Observe that $$x^6 + 1 = (x^2)^3 + 1 = (x^2 + 1)(x^4 - x^2 + 1).$$ To factor the quartic term, suppose there is a factorization of the form $$\begin{align*} x^4 - x^2 + 1 &= (x^2 + ax + 1)(x^2 + bx + 1) \\ &= x^4 + (a+b)x^3 + (ab+2)x^2 + (a+b)x + 1. \end{align*}$$ We thus require $a + b = 0$, and $ab + 2 = -1$, from which we may take without loss of generality that $a = \sqrt{3}$, $b = -\sqrt{3}$. Thus the desired factorization is $$x^6 + 1 = (x^2 + 1)(x^2 + \sqrt{3}x + 1)(x^2 - \sqrt{3}x + 1).$$ Now we suppose there exist variables $A, B, C, D, E, F$ such that $$\frac{1}{x^6+1} = \frac{Ax + B}{x^2 + 1} + \frac{Cx + D}{x^2 + \sqrt{3}x + 1} + \frac{Ex + F}{x^2 - \sqrt{3}x + 1}.$$ Multiplying both sides by $x^6 + 1$ and equating coefficients on the RHS to the LHS (all are zero except the constant coefficient) gives a system of equations in the unknown variables, the solution of which is $$(A,B,C,D,E,F) = \left(0, \tfrac{1}{3}, \tfrac{1}{2\sqrt{3}}, \tfrac{1}{3}, -\tfrac{1}{2\sqrt{3}}, \tfrac{1}{3}\right).$$ This gives us three integrands of the form $$\frac{P(x)}{Q(x)}$$ where $P$ is at most linear, and $Q$ is quadratic, which are easily (but tediously) handled.

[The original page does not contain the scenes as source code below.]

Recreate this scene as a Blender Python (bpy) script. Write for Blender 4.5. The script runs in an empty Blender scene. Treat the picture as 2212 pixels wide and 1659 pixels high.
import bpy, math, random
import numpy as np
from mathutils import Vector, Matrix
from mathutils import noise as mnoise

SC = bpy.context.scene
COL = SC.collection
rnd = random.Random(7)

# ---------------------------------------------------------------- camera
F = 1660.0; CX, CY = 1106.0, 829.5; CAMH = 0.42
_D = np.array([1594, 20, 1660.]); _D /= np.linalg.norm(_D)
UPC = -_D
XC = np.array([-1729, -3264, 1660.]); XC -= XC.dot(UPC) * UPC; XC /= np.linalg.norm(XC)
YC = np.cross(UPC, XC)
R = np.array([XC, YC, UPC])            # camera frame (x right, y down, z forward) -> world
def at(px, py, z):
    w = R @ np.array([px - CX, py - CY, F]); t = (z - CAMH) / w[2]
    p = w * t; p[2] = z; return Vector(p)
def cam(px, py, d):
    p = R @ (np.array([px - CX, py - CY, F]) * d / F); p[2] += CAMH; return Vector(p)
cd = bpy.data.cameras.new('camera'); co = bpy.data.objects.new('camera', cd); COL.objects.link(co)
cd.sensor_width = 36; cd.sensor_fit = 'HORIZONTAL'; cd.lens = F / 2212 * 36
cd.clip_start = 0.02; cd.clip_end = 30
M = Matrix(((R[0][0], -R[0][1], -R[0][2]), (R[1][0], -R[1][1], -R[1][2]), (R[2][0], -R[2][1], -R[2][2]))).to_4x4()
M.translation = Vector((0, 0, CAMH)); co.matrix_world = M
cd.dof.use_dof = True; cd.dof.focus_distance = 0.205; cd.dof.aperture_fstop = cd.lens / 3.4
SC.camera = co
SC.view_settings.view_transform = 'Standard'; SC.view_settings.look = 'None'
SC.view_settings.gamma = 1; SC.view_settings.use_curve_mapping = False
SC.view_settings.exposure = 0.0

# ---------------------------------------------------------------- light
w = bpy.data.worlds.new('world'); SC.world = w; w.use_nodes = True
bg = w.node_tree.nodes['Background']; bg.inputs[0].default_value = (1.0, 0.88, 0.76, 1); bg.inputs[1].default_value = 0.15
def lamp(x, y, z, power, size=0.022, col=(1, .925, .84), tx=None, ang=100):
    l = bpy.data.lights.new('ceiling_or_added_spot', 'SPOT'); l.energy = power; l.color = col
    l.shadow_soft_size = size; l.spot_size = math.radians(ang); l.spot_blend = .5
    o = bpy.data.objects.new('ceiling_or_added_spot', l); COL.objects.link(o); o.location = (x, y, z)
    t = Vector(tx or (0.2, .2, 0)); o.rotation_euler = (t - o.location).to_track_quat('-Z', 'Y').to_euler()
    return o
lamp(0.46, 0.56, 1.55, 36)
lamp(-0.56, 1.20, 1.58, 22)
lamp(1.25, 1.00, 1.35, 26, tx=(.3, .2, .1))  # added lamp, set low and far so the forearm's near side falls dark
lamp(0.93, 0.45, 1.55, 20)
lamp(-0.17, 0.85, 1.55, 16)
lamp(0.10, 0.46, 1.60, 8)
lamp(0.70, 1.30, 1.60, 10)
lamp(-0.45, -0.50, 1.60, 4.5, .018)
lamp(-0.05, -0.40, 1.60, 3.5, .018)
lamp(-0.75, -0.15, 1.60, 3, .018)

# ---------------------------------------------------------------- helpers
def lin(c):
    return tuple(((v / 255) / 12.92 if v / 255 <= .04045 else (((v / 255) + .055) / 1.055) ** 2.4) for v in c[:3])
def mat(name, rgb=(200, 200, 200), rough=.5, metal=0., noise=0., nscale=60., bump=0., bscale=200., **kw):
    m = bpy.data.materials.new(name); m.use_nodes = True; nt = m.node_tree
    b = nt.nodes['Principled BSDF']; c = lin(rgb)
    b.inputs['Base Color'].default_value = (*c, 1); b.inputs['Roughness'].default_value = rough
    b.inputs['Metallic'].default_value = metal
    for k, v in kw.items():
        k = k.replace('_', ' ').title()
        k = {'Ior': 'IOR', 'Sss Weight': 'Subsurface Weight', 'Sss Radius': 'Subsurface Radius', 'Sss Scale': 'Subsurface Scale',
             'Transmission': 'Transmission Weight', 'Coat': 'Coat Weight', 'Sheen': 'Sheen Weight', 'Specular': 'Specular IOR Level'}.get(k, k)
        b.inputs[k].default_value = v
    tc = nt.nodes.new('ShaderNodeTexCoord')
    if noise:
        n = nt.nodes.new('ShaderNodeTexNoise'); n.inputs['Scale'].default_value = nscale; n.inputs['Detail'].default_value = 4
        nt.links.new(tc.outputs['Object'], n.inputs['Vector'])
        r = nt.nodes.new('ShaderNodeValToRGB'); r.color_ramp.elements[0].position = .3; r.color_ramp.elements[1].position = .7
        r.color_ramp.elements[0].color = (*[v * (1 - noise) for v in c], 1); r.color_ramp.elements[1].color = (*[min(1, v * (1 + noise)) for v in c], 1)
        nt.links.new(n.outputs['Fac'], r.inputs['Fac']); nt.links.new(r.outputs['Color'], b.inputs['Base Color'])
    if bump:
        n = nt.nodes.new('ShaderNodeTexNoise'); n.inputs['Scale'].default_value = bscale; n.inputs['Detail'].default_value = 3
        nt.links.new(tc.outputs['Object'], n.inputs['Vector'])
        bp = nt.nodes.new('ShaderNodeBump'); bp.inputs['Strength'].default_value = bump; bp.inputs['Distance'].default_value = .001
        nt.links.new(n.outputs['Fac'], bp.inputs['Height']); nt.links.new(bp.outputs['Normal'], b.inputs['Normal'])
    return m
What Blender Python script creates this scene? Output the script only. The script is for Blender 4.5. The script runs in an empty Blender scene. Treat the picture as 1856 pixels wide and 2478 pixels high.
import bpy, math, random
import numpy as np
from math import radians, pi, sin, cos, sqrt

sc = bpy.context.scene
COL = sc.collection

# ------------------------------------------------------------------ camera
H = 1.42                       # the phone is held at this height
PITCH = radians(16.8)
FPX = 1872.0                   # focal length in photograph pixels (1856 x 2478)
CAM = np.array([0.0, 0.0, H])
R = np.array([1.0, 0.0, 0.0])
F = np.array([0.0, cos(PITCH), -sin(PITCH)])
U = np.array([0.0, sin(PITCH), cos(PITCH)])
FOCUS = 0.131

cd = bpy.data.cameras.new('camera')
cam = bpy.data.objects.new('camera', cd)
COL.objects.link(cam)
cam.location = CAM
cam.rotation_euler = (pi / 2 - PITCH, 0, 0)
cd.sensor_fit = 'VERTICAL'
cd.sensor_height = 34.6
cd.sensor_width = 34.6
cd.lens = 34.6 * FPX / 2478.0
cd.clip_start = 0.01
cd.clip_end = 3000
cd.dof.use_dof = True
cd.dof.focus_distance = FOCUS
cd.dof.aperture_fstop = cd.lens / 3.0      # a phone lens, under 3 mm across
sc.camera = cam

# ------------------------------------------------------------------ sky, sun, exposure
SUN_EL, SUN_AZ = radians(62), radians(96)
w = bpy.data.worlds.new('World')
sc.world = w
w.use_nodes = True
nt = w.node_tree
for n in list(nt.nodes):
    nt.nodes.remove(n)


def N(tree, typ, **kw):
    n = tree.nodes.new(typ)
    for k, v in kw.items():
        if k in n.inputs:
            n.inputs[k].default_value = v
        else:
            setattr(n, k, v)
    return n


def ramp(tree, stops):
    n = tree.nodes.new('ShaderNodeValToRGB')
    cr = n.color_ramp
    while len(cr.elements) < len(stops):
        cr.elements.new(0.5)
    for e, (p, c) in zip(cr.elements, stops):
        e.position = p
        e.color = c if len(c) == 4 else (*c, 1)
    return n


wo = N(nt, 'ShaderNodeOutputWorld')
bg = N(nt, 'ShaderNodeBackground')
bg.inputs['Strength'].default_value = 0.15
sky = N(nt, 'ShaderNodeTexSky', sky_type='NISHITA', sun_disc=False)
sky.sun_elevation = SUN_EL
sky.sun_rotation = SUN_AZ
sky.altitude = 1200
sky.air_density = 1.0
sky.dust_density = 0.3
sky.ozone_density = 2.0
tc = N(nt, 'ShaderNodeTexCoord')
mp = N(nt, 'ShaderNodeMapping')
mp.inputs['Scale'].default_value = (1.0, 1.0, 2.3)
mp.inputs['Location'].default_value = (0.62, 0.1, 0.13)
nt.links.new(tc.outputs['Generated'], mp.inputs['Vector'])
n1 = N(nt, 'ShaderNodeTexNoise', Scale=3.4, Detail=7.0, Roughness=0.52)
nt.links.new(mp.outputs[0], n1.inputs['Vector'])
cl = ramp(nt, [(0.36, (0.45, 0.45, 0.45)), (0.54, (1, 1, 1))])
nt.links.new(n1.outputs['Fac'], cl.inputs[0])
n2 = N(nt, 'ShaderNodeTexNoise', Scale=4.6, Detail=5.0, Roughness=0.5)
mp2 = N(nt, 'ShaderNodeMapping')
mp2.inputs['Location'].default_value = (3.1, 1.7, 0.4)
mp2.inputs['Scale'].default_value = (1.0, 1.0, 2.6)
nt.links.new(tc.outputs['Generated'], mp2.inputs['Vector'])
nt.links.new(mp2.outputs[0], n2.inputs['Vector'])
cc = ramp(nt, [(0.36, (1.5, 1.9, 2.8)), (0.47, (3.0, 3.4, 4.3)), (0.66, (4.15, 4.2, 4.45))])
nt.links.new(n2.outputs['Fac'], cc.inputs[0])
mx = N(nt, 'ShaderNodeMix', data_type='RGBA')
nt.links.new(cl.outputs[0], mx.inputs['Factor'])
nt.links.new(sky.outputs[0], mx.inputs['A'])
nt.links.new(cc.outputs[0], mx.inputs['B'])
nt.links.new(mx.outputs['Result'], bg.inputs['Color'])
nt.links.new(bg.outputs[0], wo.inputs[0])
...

For instance, $$\int \frac{\sqrt{3}x + 2}{6(x^2+\sqrt{3}x+1)} \, dx = \frac{\sqrt{3}}{12} \int \frac{2x + \sqrt{3}}{x^2 + \sqrt{3}x + 1} \, dx - \frac{1}{12} \int \frac{dx}{x^2 + \sqrt{3}x + 1},$$ and the first integral is simply a logarithm, and the second is an arctangent after completing the square in the denominator: $x^2 + \sqrt{3}x + 1 = (x + \tfrac{\sqrt{3}}{2})^2 + (\tfrac{1}{2})^2$.